The Interference is cleverly staged, like a football game on which people are constantly commentating – a device that highlights how, in an ultra-connected world, privacy is at a premium, with everybody’s actions seen as public property. All the more so if you are a woman, because it’s still very much a man’s world. After all, even some women posit the opinion that Karen should have been grateful the good-looking jock Smith paid her any attention, and say refusing to keep silent is just more evidence that she’s a slut.

For Karen, it’s almost impossible to secure real justice in a world where trial by social media rules, and so too it proves for Leah in the sparkily written and brilliantly performed Fabric at Underbelly. In Charlotte Josephine’s Blush (also at Underbelly), an 18-year-old girl’s ex-boyfriend has sent naked images of her to his friends, one of whom has published them on the internet. There have been 30,000 clicks and rising, and although the public sharing of private images is now against the law, officialdom offers little redress in these circumstances.

Josephine, composed of intelligent, sharply observed monologues from five characters, is scrupulously even-handed in the way it treats men and women, but also makes clear that it’s women who are judged more harshly and slut-shamed – shame that will need to be addressed if change is going to happen.

Fortunately, there are an awful lot of shameless hussies around on the fringe, repossessing the naked female body and making us think again about how we gaze at it. As this year’s fringe began, Moira Knox – the woman known as the Mary Whitehouse of the fringe during the 1980s and 90s, when she campaigned against shows that featured bad language, nudity and blasphemy – died aged 85. She would have been apoplectic in the face of Lucy McCormick’s Triple Threat at Underbelly, an unholy, low-down, skilled up, hilarious reworking of the story of Jesus Christ from a female perspective.

Like RashDash’s Two Man Show at Summerhall, Triple Threat doesn’t just remind that the history of patriarchy is long and embedded, it also shows us we have to remake these stories and tell them differently if we are going to change our own culture and its attitudes towards women. Two Man Show does it by pointing up the fact that naturalistic theatre might be a tool of the patriarchy, while Triple Threat suggests that it is in live art and singing and dancing that liberation might lie.

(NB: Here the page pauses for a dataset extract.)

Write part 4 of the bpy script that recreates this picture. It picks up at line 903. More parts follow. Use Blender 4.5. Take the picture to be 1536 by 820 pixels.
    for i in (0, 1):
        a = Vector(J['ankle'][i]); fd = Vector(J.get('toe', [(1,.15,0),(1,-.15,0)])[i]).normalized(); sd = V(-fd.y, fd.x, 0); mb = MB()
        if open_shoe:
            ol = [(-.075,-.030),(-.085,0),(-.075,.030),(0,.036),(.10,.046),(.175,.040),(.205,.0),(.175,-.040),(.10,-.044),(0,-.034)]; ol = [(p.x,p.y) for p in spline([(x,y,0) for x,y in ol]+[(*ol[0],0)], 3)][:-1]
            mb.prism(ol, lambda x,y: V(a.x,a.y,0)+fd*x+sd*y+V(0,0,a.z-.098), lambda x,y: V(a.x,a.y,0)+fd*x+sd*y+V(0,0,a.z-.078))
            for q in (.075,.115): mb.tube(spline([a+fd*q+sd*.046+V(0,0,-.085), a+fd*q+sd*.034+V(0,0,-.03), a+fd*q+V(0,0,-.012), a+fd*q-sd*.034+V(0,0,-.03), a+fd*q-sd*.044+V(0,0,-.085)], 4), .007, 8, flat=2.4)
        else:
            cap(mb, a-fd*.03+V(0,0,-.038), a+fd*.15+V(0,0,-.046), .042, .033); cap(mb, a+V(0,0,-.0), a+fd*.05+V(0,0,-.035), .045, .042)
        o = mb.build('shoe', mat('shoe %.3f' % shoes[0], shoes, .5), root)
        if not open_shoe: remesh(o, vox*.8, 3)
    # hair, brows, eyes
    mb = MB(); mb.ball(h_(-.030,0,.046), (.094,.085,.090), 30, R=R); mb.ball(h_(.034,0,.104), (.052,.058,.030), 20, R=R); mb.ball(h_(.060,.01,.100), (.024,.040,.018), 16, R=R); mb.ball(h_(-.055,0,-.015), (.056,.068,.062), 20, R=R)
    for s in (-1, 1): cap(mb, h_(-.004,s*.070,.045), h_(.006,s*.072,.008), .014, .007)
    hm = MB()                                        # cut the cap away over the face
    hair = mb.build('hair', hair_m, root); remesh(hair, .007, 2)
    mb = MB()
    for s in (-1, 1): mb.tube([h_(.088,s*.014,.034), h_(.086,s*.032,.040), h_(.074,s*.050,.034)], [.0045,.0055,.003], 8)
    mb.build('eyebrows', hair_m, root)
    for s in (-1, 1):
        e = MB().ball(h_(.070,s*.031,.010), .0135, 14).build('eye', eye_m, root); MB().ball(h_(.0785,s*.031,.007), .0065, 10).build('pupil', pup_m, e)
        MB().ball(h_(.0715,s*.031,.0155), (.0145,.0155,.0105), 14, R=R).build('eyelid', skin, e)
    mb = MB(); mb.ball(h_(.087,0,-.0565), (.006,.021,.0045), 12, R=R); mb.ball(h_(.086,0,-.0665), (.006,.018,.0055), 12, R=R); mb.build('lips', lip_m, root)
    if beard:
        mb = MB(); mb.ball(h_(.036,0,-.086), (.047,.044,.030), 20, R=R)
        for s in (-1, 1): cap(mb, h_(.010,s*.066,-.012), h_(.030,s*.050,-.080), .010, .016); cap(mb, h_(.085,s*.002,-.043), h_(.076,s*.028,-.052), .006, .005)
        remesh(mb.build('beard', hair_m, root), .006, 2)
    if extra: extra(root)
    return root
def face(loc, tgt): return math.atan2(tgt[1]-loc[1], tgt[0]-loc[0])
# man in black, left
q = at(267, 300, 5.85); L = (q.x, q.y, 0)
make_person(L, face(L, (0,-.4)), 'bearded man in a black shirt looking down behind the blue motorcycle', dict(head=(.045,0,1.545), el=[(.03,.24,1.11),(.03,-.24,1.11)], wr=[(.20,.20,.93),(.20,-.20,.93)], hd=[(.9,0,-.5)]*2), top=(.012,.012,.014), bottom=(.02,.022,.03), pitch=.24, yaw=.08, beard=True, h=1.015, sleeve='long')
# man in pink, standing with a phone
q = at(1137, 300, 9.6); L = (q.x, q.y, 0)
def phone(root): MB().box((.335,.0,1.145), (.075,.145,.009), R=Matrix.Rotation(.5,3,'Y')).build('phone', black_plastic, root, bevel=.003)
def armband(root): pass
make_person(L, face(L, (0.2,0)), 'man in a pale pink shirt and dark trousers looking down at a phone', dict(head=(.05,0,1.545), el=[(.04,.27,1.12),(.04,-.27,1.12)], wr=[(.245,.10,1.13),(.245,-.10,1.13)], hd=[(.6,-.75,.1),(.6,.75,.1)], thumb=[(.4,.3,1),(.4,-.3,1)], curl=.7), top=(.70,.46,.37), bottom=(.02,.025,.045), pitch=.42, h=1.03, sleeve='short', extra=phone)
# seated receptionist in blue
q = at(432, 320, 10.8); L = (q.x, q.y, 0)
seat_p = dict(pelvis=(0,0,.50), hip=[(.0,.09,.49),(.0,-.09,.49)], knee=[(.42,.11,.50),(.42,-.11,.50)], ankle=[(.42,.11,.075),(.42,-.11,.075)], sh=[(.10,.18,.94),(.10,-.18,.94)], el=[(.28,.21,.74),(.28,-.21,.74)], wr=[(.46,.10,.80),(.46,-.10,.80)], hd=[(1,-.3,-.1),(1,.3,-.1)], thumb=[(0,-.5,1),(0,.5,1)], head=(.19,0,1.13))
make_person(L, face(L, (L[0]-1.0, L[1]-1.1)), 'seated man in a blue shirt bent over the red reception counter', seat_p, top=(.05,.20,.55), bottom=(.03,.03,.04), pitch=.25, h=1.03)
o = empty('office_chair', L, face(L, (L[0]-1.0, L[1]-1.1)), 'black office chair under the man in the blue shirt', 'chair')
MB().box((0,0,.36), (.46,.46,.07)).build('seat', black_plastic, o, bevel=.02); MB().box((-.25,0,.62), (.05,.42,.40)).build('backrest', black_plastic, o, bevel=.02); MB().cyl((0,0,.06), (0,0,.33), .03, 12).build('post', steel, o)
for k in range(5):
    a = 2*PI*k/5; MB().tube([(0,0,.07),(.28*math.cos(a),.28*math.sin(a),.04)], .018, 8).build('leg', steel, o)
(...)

In that, it has much in common with Hot Brown Honey, and it’s the joyousness of all these shows that make them so engaging, even to the final crowdsurfing moment in Triple Threat, where it is a woman riding the crest of the wave. It’s also the way that they reclaim the naked female body as something to be proud of rather than an object of shame or a sex object to be possessed by men. In Two Man Show, the women’s nakedness has a matter-of-fact ease, as if nudity is the most natural thing in the world and being happy in your own body is a right.

Skilful and hilarious … Lucy McCormick in Triple Threat. Photograph: Tamsin Drury
Good stuff, but I do wonder about the fact that all these naked female bodies on display are ones of young perfection – not an ounce of excess flesh, and all clipped and trimmed to conform to what quite honestly is a male idea of female beauty – but as Nicole Henriksen observes in her account of working as a stripper, Nicole Henriksen is Makin It Rain (Underbelly), there are many of daily assumptions made about the female body, and also about women who use their bodies as part of their work. Henriksen’s show highlights the fact that we make distinctions between the female body exposed in a strip club and the same female body doing exactly the same movements on a stage in Underbelly. Why is it OK in the latter context if it’s a feminist statement, but deemed suspect in the former?

It’s these very double-standards, and the idea that the sex worker who gets raped is less deserving of sympathy and justice than “good girls” who dresses demurely, that are under scrutiny in these shows, which speak up loudly about the corrosive effects of shame. They prove that women are angry about the everyday sexism they encounter. And if getting that message across involves flaunting the naked female body then so be it, because – as the seminal 70s feminist handbook of women’s health proclaimed – these are “Our Bodies, Ourselves”.